What the task requires |
Write out the material exactly. Do not include the pictures.

Source excerpt |
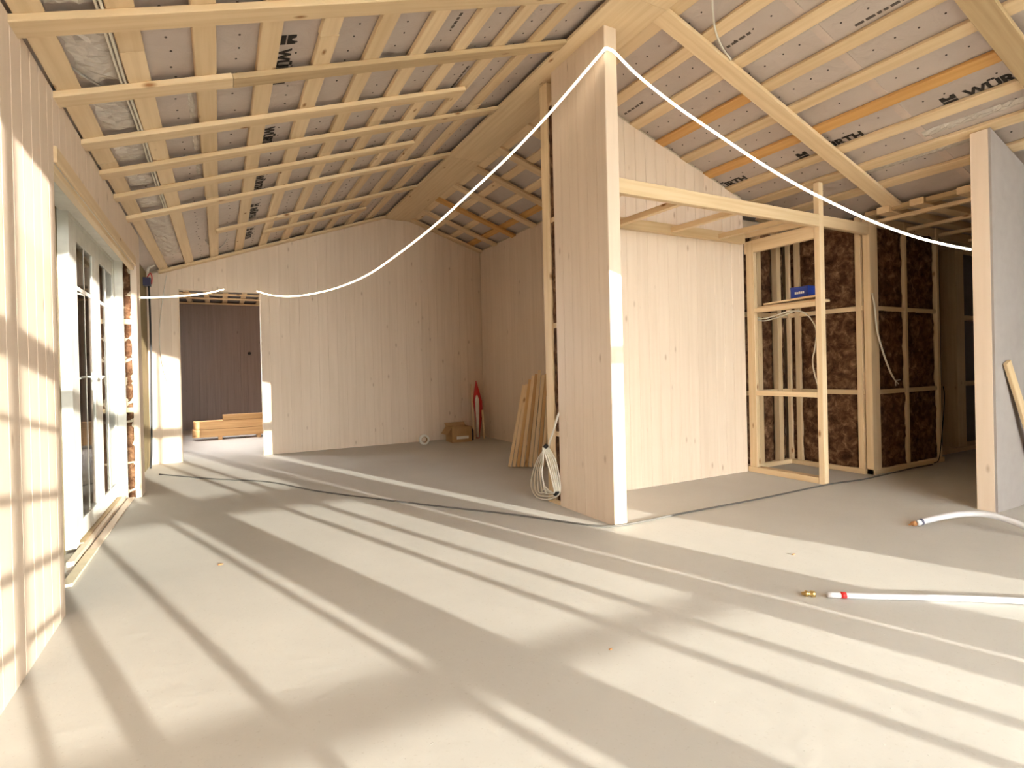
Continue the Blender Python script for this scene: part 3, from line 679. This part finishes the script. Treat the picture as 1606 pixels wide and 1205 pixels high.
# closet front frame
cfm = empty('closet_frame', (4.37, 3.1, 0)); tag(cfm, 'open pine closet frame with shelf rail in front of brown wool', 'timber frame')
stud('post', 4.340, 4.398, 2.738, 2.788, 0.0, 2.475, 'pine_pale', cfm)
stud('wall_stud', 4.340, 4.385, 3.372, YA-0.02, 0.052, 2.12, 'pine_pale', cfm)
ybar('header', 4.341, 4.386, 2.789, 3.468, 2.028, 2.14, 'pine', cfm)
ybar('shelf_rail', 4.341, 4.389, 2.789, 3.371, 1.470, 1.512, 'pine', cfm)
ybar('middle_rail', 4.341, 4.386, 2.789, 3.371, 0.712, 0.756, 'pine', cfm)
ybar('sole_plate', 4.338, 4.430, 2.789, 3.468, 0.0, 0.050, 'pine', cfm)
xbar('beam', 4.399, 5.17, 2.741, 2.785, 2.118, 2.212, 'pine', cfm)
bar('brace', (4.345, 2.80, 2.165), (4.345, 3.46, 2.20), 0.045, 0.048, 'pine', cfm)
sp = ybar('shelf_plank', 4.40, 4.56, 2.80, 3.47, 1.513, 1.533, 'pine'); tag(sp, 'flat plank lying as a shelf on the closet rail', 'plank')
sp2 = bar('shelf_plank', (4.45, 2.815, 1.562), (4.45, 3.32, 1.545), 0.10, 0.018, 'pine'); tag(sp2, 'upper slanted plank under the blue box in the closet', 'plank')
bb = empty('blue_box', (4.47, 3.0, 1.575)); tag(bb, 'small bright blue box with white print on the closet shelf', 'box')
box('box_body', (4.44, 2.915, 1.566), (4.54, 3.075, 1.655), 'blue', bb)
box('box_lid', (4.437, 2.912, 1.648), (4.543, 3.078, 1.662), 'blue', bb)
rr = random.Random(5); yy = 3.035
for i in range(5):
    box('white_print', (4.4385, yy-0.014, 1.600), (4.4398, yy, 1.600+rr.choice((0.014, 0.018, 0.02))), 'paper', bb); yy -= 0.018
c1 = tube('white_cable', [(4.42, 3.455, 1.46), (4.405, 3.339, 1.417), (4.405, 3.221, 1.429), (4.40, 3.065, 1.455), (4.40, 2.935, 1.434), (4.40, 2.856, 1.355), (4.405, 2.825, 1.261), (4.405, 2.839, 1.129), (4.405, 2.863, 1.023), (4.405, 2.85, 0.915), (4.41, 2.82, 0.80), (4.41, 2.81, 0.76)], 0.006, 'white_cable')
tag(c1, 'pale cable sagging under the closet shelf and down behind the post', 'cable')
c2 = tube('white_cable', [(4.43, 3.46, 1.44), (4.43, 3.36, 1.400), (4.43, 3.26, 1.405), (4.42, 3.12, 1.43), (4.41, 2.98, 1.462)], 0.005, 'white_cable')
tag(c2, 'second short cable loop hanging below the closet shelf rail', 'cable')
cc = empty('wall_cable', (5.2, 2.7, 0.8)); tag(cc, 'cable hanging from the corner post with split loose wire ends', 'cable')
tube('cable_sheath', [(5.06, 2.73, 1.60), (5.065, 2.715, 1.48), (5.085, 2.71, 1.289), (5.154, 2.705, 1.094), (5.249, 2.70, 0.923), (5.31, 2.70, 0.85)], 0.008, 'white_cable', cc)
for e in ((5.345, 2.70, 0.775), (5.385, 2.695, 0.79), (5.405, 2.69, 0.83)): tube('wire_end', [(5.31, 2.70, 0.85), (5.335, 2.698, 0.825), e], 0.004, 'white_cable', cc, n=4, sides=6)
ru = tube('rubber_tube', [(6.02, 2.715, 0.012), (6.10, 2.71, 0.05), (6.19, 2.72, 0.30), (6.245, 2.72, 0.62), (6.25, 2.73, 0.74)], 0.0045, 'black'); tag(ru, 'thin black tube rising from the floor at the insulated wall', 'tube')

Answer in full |
Continue the Blender Python script for this scene: part 3, from line 679. This part finishes the script. Treat the picture as 1606 pixels wide and 1205 pixels high.
# closet front frame
cfm = empty('closet_frame', (4.37, 3.1, 0)); tag(cfm, 'open pine closet frame with shelf rail in front of brown wool', 'timber frame')
stud('post', 4.340, 4.398, 2.738, 2.788, 0.0, 2.475, 'pine_pale', cfm)
stud('wall_stud', 4.340, 4.385, 3.372, YA-0.02, 0.052, 2.12, 'pine_pale', cfm)
ybar('header', 4.341, 4.386, 2.789, 3.468, 2.028, 2.14, 'pine', cfm)
ybar('shelf_rail', 4.341, 4.389, 2.789, 3.371, 1.470, 1.512, 'pine', cfm)
ybar('middle_rail', 4.341, 4.386, 2.789, 3.371, 0.712, 0.756, 'pine', cfm)
ybar('sole_plate', 4.338, 4.430, 2.789, 3.468, 0.0, 0.050, 'pine', cfm)
xbar('beam', 4.399, 5.17, 2.741, 2.785, 2.118, 2.212, 'pine', cfm)
bar('brace', (4.345, 2.80, 2.165), (4.345, 3.46, 2.20), 0.045, 0.048, 'pine', cfm)
sp = ybar('shelf_plank', 4.40, 4.56, 2.80, 3.47, 1.513, 1.533, 'pine'); tag(sp, 'flat plank lying as a shelf on the closet rail', 'plank')
sp2 = bar('shelf_plank', (4.45, 2.815, 1.562), (4.45, 3.32, 1.545), 0.10, 0.018, 'pine'); tag(sp2, 'upper slanted plank under the blue box in the closet', 'plank')
bb = empty('blue_box', (4.47, 3.0, 1.575)); tag(bb, 'small bright blue box with white print on the closet shelf', 'box')
box('box_body', (4.44, 2.915, 1.566), (4.54, 3.075, 1.655), 'blue', bb)
box('box_lid', (4.437, 2.912, 1.648), (4.543, 3.078, 1.662), 'blue', bb)
rr = random.Random(5); yy = 3.035
for i in range(5):
    box('white_print', (4.4385, yy-0.014, 1.600), (4.4398, yy, 1.600+rr.choice((0.014, 0.018, 0.02))), 'paper', bb); yy -= 0.018
c1 = tube('white_cable', [(4.42, 3.455, 1.46), (4.405, 3.339, 1.417), (4.405, 3.221, 1.429), (4.40, 3.065, 1.455), (4.40, 2.935, 1.434), (4.40, 2.856, 1.355), (4.405, 2.825, 1.261), (4.405, 2.839, 1.129), (4.405, 2.863, 1.023), (4.405, 2.85, 0.915), (4.41, 2.82, 0.80), (4.41, 2.81, 0.76)], 0.006, 'white_cable')
tag(c1, 'pale cable sagging under the closet shelf and down behind the post', 'cable')
c2 = tube('white_cable', [(4.43, 3.46, 1.44), (4.43, 3.36, 1.400), (4.43, 3.26, 1.405), (4.42, 3.12, 1.43), (4.41, 2.98, 1.462)], 0.005, 'white_cable')
tag(c2, 'second short cable loop hanging below the closet shelf rail', 'cable')
cc = empty('wall_cable', (5.2, 2.7, 0.8)); tag(cc, 'cable hanging from the corner post with split loose wire ends', 'cable')
tube('cable_sheath', [(5.06, 2.73, 1.60), (5.065, 2.715, 1.48), (5.085, 2.71, 1.289), (5.154, 2.705, 1.094), (5.249, 2.70, 0.923), (5.31, 2.70, 0.85)], 0.008, 'white_cable', cc)
for e in ((5.345, 2.70, 0.775), (5.385, 2.695, 0.79), (5.405, 2.69, 0.83)): tube('wire_end', [(5.31, 2.70, 0.85), (5.335, 2.698, 0.825), e], 0.004, 'white_cable', cc, n=4, sides=6)
ru = tube('rubber_tube', [(6.02, 2.715, 0.012), (6.10, 2.71, 0.05), (6.19, 2.72, 0.30), (6.245, 2.72, 0.62), (6.25, 2.73, 0.74)], 0.0045, 'black'); tag(ru, 'thin black tube rising from the floor at the insulated wall', 'tube')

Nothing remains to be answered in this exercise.